Before the Revolution: America's Ancient Pasts
by Daniel K. Richter
Before the Revolution: America’s Ancient Pasts is a fantastic colonial history. One of the most striking things about it is where it begins: not in the seventeenth or eighteenth century, but in the medieval period, in the late 1200s and 1300s. Richter starts there in order to compare medieval England and medieval North America and to show how these societies were already diverging long before the Revolution itself. The point is that the forces leading up to the American Revolution had very deep roots.
I would compare this book somewhat to Albion’s Seed. Where Albion’s Seed focuses on the first four migratory waves into America, Before the Revolution covers both what was happening in England during those migrations and what was motivating the people who made them. It gives you a broader framework for understanding the colonial world.
This is also the book that brings back one of my high school teacher’s old lines, which has been stuck in my head ever since: that the American Revolution was a sequel to the English Civil War. I am still not completely sure that is true in a clean, literal sense, but after reading Richter, it definitely seems true that the English Civil War left massive scars on the American psyche that extended all the way into the revolutionary period.
The way Richter tells it, there are roughly four phases to this history. First come the colonial beginnings, the era Albion’s Seed partly describes, where people are trying to build little villages, farms, and plantations across the ocean. It is messy, neglected, and often miserable, with plenty of fantasy about finding gold that does not exist. Then comes the English Civil War, which drives major waves of migration, including religious refugees, economic refugees, and eventually people displaced by the broader fact that England is crowded and trying to push population outward. After that, once the Civil War settles, the Atlantic economic system really starts to take shape. This is when a kind of broader Atlantic British identity emerges.
That matters because when you watch something like John Adams, or think about the debates of 1774 and 1775, these people did not yet think of themselves as straightforwardly American. Fundamentally, they were British. They lived inside the British system. They bought British goods, traded with British merchants, and moved through British institutions. In some ways, it would have felt less like a foreign relationship and more like a person in California trading with someone in New York.

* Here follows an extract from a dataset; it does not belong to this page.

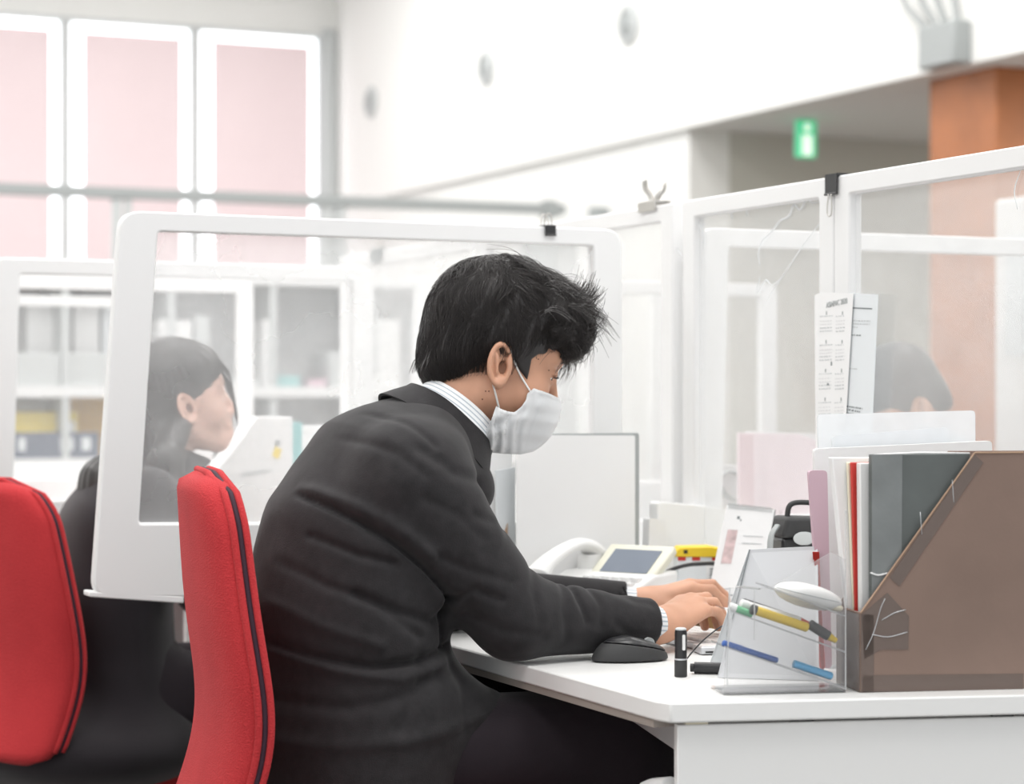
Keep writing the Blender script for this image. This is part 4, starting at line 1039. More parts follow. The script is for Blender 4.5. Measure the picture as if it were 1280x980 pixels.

One thing this book pushes against is the revisionist story that the American Revolution was simply a matter of rich white settlers wanting lower taxes and independence from Britain so they could do whatever they wanted. That version often feels like it takes current political categories and retrofits them onto the eighteenth century, as though the Founders were basically modern Republicans and the British were some kind of socialist Labour government trying to fund the NHS. That is obviously an exaggeration, but not by as much as some modern interpretations would like.
The Revolution does not need to be glamorized. It is very clear that many colonial settlers, rich and poor alike, wanted access to Indigenous land, and that the British were trying to restrain westward expansion because they did not want to pay for the conflicts it would trigger. It is also clear that, in trying to hold the empire together after the Seven Years’ War, and in trying to govern newly acquired French populations, Britain had to create systems of governance that did not fit what the colonial settlers were used to.
One way to imagine this is to picture the federal government suddenly incorporating territories that are directly controlled by the president rather than treated like ordinary states. You can imagine how unsettling that would feel to people living in the existing system. Richter makes clear that the Revolution was not just rich white people fighting other rich white people over money. It was a society in the middle of a profound political, economic, and imperial divorce.
Other books, like The American Revolutions, make it clear that this break may not even have made immediate sense from a narrow short-term economic perspective. And that itself suggests that there was more going on than simple material self-interest.